Tag Archives: Monuments

A Half-Hour at the Salem Witch Trials Memorial (on Halloween)

November 1!!!!!!!!!!!!!!!!!!!!!!!!!!!!!!!

We actually had a lovely night with a steady succession of trick-or-treating families coming to the door: all happy and excited and exceedingly polite (while low-flying helicopters circled overhead, continuously). Halloween night is always a small compensation for the month of Halloween celebrations that we endure here in Salem, at least for me. During the day, I walked over to the Salem Witch Trials Memorial on Charter Street because I wanted to see how the site was affected by the limitation of visitors to the adjacent Old Burying Ground.
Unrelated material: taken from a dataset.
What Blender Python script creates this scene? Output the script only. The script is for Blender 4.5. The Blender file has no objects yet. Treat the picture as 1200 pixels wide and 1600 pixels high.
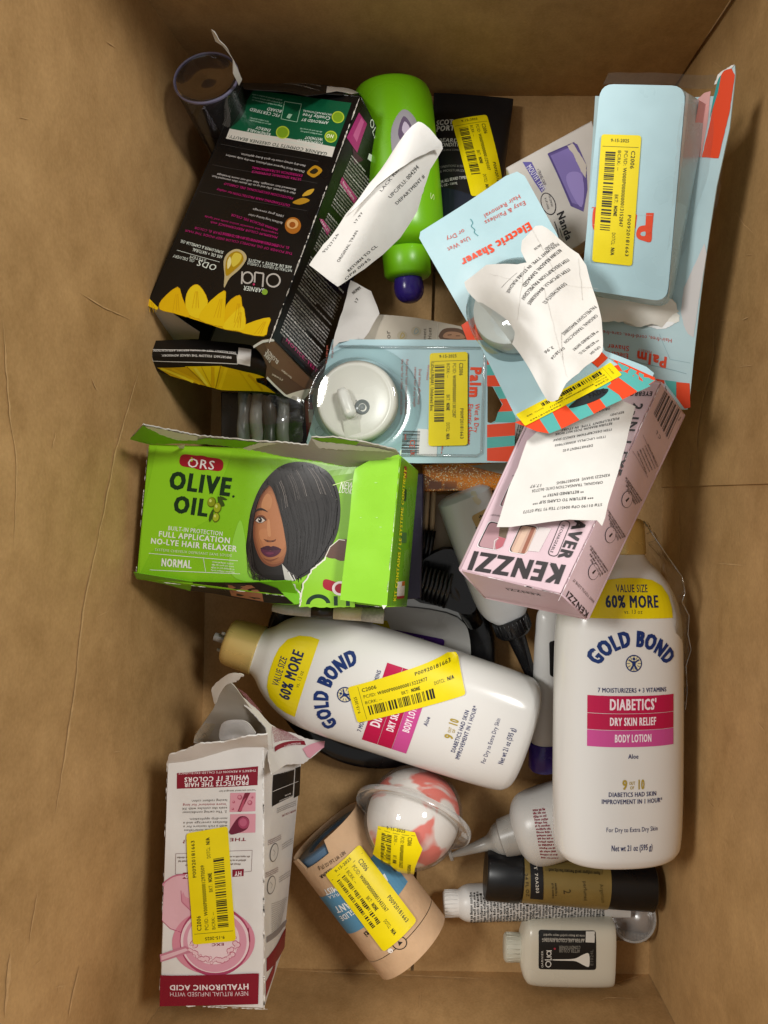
import bpy, bmesh, math, random
from mathutils import Vector, Matrix, noise
from mathutils.geometry import tessellate_polygon
random.seed(7)
scene = bpy.context.scene
COL = scene.collection
# ------------------------------------------------------------------ camera, world, lamps
HC = 0.60            # camera height over the carton floor (m)
FPX = 1202.0         # focal length in photo pixels (1200 x 1600)
NX, NY = 704.0, 786.0  # where the plumb line under the camera meets the picture
cam_d = bpy.data.cameras.new('camera')
cam = bpy.data.objects.new('camera', cam_d); COL.objects.link(cam)
cam.location = (0, 0, HC); cam.rotation_euler = (0, 0, 0)
cam_d.sensor_fit = 'VERTICAL'; cam_d.sensor_height = 36.0; cam_d.sensor_width = 27.0
cam_d.lens = 36.0 * FPX / 1600.0
cam_d.shift_x = (600 - NX) / 1600.0
cam_d.shift_y = (NY - 800) / 1600.0
cam_d.clip_start = 0.01; cam_d.clip_end = 50
scene.camera = cam
w = bpy.data.worlds.new('World'); scene.world = w; w.use_nodes = True
bg = w.node_tree.nodes['Background']
bg.inputs[0].default_value = (1.0, 0.99, 0.97, 1); bg.inputs[1].default_value = 0.38
def lamp(name, loc, target, size, watts, col):
    d = bpy.data.lights.new(name, 'AREA'); d.shape = 'DISK'; d.size = size; d.energy = watts; d.color = col
    o = bpy.data.objects.new(name, d); COL.objects.link(o); o.location = loc
    o.rotation_euler = (Vector(target) - Vector(loc)).to_track_quat('-Z', 'Y').to_euler()
lamp('ceiling_lamp', (0.85, 0.55, 1.45), (0, 0, 0.05), 0.34, 17.5, (1.0, 0.985, 0.95))
lamp('second_ceiling_lamp', (-0.95, 0.36, 1.40), (0, 0, 0.05), 0.36, 14, (1.0, 0.985, 0.95))
scene.view_settings.view_transform = 'Standard'; scene.view_settings.look = 'None'
scene.view_settings.exposure = 0.0; scene.view_settings.gamma = 1.0
scene.render.engine = 'CYCLES'
scene.cycles.use_denoising = True
scene.cycles.max_bounces = 6; scene.cycles.diffuse_bounces = 3; scene.cycles.glossy_bounces = 3; scene.cycles.transmission_bounces = 4; scene.cycles.transparent_max_bounces = 16
scene.cycles.sample_clamp_indirect = 4.0
scene.cycles.caustics_reflective = False; scene.cycles.caustics_refractive = False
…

Just last week, the city announced that the cemetery would be limited to 100 people at a time, a policy that was was heralded in a Boston Globe article with the great title: “Salem to Visitors: Don’t Change Diapers and Eat Ice Cream on Gravestones”. The cemetery is really part of the Memorial in the sense that the gravestones of the latter bear silent witness to the cenotaphs of the latter, so diaper-changing and ice cream-eating tourists give the message: we don’t care what happened to those people in 1692. A less carnival-esque atmosphere next door would give the opposite message presumably. During my half-hour on Charter Street (bear in mind this was a Tuesday, not a Saturday) I did see a much more solemn cemetery, but the carnival was still going on within the Memorial, including: ice-cream eating tourists sitting on the bench-cenotaphs, a large tour group, three staged photo opportunities (all of which involved sitting on the cenotaphs or wall behind), and a wedding (after which all the people in the adjacent tour group clapped enthusiastically, of course). All in 30 minutes, no more.